Questo rapporto così singolare, unico, ci ha allietati e arricchiti fino a ieri, quando Roger Federer ha deciso di salutare il tennis e il suo pubblico. All’età di quarantun anni, anche il Re più glorioso deve abdicare.

Non lo fa da solo però: accanto a sé vuole il rivale e l’amico di sempre. Quello senza il quale avrebbe sicuramente una bacheca più piena, ma un animo più vuoto.

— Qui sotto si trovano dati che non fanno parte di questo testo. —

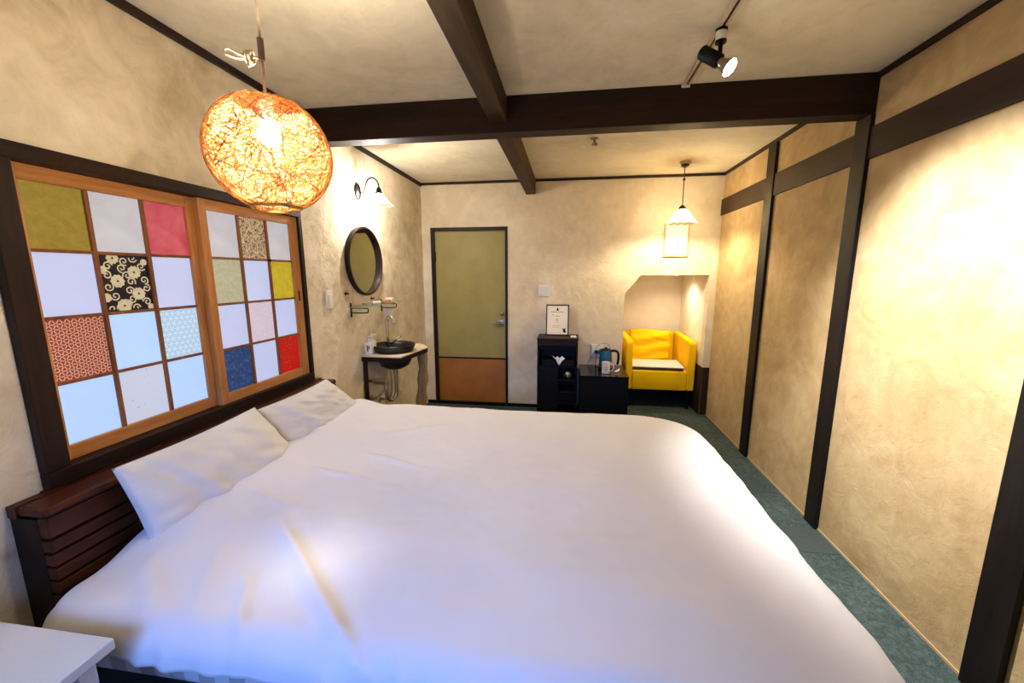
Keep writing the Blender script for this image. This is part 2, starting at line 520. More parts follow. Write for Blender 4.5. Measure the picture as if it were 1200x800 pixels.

Il doppio disputato per la Laver Cup, l’uno al fianco dell’altro come già accaduto in passato, è il loro ultimo canto del Cigno. Niente rivalità: solo la loro amicizia, che brilla sotto le luci dei riflettori e nelle lacrime che nessuno dei due riesce a trattenere. Si tengono per mano, quasi come se il gesto potesse ritardare ciò che è inevitabile. 

Roger è sempre stato l’avversario da battere. Invecchiando, il nostro rapporto è migliorato costantemente, perché abbiamo capito di avere tanto in comune. Con il suo addio al tennis se ne va anche una parte di me (Rafael Nadal)

Dal mio canto posso solo dirmi onorata di aver vissuto il tempo dei Fedal.

Un tempo fatto di partite in corte meravigliose, piene di atletismo e di gesti tecnici. Non solo. Sono onorata di poter testimoniare che lo sport è vincere e perdere, certo; ma è anche rispetto, sostegno reciproco, ammirazione e lealtà.

Lo sostengo con fermezza, tra un sorriso e qualche lacrima, perché anche io, come Rafa, non sarò più la stessa da oggi. 

Lasciatemelo dire: nessun altro sarà mai iconico come loro.